Special Report
20 correspondents, 20 countries and a world of pain. Meet the ground truth of the global economic crisis.
Forget the clamor and compromise in Washington, D.C. over President Barack Obama’s stimulus plan.
A more troubling chapter of the rapidly deteriorating global economic crisis is playing out quietly in dark corners — and crowded fast food joints — across Asia, Africa, Europe, the Middle East and beyond.
Use this map to see what our correspondents have uncovered:
Viewed collectively, the numbers are staggering:
- Consider the 65,000 Chinese factories now shuttered, and the thousands of poor, rural villages bracing for the return of 20 million unemployed migrant workers.
- Or what’s happening on the streets of Japan — the world’s second largest economy — where 1.6 million are now living on welfare, the highest number since 1965.
- Or deep inside South Africa's platinum mines, where 10,000 workers are set to lose their jobs due to the collapse of the global auto industry (fewer cars mean fewer catalytic converters, which use the metal).

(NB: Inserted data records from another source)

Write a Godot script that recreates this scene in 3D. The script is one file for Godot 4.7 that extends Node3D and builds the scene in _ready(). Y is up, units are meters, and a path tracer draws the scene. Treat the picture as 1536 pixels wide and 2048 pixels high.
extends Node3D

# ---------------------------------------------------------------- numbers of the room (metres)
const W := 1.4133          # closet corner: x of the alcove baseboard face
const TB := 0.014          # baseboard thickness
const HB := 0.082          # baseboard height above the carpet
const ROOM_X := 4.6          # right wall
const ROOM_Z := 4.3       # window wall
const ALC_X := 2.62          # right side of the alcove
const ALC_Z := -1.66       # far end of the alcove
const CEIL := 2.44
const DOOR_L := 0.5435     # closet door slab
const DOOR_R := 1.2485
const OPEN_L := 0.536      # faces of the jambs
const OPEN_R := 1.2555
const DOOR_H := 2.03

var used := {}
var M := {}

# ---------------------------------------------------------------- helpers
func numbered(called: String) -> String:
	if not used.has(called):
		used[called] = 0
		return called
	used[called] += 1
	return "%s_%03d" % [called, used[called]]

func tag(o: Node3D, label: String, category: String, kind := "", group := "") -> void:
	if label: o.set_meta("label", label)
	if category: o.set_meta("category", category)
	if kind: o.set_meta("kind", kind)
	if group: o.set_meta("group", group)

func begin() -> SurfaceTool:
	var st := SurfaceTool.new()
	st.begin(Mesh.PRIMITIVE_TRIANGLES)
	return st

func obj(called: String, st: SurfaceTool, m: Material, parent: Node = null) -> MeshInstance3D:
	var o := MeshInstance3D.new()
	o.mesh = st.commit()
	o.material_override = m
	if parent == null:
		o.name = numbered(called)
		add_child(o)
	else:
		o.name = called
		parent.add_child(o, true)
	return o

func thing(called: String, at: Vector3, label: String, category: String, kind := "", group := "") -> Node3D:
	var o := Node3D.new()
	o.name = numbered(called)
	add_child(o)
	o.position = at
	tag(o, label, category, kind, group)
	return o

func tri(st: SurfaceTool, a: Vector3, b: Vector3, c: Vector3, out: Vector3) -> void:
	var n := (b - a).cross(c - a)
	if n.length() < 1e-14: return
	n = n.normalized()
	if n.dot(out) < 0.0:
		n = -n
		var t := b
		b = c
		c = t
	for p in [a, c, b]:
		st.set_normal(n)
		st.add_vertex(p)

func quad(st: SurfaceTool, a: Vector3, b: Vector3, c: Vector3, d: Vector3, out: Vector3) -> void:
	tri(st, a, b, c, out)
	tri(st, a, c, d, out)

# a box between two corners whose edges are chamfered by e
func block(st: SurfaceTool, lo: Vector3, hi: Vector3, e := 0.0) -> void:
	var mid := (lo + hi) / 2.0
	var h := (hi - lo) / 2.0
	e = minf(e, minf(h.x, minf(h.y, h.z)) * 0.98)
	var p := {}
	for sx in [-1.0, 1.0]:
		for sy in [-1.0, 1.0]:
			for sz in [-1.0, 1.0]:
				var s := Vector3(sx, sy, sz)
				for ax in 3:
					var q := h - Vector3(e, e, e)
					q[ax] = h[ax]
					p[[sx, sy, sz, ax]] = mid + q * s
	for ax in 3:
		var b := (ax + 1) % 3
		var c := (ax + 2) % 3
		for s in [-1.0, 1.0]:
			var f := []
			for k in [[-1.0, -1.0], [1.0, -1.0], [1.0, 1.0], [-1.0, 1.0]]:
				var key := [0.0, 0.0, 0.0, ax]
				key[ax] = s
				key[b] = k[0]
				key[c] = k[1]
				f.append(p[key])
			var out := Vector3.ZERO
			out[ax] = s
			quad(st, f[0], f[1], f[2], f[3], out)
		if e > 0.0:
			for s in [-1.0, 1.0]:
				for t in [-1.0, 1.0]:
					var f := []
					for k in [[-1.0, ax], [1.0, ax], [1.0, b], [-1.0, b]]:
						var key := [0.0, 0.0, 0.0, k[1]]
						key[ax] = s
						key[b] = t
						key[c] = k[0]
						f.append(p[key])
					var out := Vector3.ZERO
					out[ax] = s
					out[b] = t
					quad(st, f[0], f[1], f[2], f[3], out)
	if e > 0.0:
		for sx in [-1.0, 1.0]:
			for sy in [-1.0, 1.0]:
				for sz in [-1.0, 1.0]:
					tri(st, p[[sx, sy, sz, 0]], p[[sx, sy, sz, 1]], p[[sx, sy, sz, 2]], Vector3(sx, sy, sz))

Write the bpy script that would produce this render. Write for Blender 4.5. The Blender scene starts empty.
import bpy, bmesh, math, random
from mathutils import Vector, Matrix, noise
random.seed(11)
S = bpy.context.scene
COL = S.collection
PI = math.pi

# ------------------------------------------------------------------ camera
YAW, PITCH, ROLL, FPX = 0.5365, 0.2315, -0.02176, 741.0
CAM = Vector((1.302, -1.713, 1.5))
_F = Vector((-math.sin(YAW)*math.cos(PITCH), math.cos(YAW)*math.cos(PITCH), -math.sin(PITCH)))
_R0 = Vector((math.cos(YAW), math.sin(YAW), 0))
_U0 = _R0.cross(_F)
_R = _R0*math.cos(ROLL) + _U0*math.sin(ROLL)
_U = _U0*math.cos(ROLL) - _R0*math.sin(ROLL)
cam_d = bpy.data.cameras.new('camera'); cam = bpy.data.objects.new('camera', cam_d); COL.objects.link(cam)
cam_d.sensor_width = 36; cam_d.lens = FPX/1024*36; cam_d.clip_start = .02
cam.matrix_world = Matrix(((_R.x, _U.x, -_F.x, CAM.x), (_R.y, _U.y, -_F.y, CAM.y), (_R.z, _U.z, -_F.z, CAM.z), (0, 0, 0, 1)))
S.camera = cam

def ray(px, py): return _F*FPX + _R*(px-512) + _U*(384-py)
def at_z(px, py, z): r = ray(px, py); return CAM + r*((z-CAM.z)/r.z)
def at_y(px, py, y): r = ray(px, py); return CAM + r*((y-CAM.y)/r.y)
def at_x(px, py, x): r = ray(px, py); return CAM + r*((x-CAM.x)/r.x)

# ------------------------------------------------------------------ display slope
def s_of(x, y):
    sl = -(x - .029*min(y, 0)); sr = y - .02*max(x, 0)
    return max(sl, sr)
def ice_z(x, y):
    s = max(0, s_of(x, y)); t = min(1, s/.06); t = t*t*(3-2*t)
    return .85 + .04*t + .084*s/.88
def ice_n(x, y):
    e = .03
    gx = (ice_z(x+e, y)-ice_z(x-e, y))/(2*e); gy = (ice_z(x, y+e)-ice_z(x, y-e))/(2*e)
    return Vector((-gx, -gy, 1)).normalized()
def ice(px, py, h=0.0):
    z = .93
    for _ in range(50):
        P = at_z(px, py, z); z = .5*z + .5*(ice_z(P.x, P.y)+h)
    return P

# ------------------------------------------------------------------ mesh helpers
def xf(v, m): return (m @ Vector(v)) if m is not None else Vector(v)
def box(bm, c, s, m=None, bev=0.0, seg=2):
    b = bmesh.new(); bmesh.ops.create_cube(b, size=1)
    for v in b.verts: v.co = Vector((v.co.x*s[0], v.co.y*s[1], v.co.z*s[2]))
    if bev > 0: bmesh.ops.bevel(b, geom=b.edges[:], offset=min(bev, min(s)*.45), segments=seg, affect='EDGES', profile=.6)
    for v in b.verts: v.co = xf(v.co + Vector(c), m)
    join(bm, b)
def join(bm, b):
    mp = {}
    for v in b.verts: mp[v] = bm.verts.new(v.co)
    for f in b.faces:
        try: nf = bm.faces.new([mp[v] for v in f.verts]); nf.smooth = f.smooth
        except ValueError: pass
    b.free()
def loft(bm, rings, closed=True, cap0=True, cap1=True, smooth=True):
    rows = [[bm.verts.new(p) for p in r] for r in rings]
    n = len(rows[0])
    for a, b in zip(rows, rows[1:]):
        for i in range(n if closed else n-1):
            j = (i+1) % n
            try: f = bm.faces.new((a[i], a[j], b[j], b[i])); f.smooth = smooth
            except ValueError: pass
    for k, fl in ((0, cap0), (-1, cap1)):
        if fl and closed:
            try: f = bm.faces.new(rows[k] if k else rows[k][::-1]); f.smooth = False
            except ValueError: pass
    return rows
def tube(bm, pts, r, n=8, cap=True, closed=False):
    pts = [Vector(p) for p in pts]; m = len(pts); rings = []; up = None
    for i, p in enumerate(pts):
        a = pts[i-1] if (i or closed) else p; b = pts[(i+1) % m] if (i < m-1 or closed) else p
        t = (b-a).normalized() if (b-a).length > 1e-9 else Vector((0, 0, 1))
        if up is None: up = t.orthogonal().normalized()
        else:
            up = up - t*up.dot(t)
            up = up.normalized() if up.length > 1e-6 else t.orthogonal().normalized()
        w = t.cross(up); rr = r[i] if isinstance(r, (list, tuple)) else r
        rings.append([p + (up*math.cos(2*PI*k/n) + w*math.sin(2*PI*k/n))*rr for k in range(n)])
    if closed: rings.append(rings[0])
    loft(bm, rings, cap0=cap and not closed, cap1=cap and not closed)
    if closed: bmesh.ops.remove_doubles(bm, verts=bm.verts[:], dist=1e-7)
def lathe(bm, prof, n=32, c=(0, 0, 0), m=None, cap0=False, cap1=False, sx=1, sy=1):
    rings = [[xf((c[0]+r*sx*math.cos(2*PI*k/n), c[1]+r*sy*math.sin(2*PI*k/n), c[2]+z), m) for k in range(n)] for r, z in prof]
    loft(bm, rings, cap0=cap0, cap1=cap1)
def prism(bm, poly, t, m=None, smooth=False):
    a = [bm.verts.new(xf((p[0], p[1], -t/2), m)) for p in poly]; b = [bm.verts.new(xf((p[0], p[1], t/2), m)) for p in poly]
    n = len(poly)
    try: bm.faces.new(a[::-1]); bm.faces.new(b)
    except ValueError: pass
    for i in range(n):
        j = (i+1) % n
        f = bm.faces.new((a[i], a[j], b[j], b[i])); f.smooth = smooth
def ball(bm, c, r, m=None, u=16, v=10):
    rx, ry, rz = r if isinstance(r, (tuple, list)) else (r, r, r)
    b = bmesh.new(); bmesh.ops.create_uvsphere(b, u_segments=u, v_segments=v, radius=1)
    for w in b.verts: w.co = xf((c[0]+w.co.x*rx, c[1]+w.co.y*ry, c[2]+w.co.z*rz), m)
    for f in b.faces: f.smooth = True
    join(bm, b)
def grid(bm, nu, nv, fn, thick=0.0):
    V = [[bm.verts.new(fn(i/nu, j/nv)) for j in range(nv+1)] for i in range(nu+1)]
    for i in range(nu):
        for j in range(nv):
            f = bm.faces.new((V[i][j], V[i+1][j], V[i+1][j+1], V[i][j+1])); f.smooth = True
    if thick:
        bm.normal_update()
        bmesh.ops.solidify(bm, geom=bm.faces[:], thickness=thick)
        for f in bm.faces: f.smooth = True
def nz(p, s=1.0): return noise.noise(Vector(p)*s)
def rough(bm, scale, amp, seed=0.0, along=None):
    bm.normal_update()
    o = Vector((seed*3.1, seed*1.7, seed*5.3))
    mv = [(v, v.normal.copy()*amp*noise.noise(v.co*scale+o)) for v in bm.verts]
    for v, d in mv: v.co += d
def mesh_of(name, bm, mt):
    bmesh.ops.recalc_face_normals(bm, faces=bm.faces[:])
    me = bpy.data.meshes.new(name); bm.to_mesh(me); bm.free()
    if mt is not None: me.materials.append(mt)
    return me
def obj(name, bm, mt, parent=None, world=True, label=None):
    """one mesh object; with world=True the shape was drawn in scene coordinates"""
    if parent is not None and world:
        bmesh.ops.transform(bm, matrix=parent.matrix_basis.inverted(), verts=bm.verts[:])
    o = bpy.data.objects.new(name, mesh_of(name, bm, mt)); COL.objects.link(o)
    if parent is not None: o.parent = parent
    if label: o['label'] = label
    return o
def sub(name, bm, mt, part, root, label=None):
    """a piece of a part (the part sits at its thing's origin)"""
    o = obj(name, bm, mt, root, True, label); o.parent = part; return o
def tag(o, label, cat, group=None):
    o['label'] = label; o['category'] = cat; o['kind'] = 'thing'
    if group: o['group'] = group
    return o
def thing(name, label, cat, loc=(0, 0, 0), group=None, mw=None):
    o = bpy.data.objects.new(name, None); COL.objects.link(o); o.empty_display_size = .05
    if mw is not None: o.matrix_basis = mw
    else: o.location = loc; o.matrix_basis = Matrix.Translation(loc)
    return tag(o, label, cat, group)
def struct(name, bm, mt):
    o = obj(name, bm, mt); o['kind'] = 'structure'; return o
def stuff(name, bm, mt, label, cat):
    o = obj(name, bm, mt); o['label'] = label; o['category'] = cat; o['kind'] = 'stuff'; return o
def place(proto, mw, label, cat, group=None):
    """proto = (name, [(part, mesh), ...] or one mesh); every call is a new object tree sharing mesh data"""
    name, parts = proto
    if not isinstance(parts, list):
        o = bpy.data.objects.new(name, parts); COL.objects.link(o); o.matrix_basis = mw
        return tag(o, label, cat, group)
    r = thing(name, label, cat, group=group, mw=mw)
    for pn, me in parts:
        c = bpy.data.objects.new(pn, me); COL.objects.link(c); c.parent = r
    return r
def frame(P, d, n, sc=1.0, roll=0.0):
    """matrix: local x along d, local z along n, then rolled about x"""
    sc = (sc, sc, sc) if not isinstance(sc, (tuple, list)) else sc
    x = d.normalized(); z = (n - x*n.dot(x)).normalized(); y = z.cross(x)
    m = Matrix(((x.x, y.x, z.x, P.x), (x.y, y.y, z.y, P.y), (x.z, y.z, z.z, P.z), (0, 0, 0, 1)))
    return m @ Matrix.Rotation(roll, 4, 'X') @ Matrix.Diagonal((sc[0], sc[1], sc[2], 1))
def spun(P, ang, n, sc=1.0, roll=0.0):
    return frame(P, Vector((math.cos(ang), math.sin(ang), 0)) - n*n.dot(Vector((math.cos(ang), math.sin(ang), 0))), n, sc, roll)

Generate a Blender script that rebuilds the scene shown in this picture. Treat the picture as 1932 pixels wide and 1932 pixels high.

- Or in crumbling Moscow tenements and frigid villages across Russia, where the Kremlin is warning of a surge in alcoholism — and that official unemployment could hit 2 million.
- Or in smoke-choked Cairo cafes, where tens of thousands of young men who have given up looking for work congregate and commiserate.
To understand what’s unfolding we asked 20 GlobalPost correspondents in 20 countries to report on the ground truth of this deepening crisis. In other words, what’s really happening, and how are people being affected by a world of trouble?
To uncover the scope and humanity of the story, we armed our correspondents with the same questions: How bad is it? What is the government doing about it? How are ordinary people suffering? How are habits changing? Which moguls are out of luck?
What we found was grim.
Nervous governments are throwing money at the problem: $586 billion in China. $132 billion in Japan. $42 billion in Mexico. $28 billion in Canada. Meanwhile central banks in Brazil, India, and other countries are slashing interest rates, almost begging consumers to spend more.
Instead, they are spending less: Gasoline consumption in Costa Rica has plummeted. Sales of Soju — a powerful Korean alcohol that sells for a dollar a bottle — are at a 9-year high. Shoppers at Mexican grocery stores are clawing and clubbing over discounted tomatoes and bananas. Indians are opting for “by-two” coffee (one shared between two people), or “cutting chai” (one tea split between three). 2008 sales at McDonald’s Japan hit $4.4 billion, a record, as Japanese turn to cheaper fast food.
But because optimism is the flip side of fear, we also asked our correspondents to look for a ray of hope in each country. It wasn’t easy, but they found them.
(Editor's note: The economic data in the above comes from official government sources, including the International Monetary Fund and the CIA World Factbook).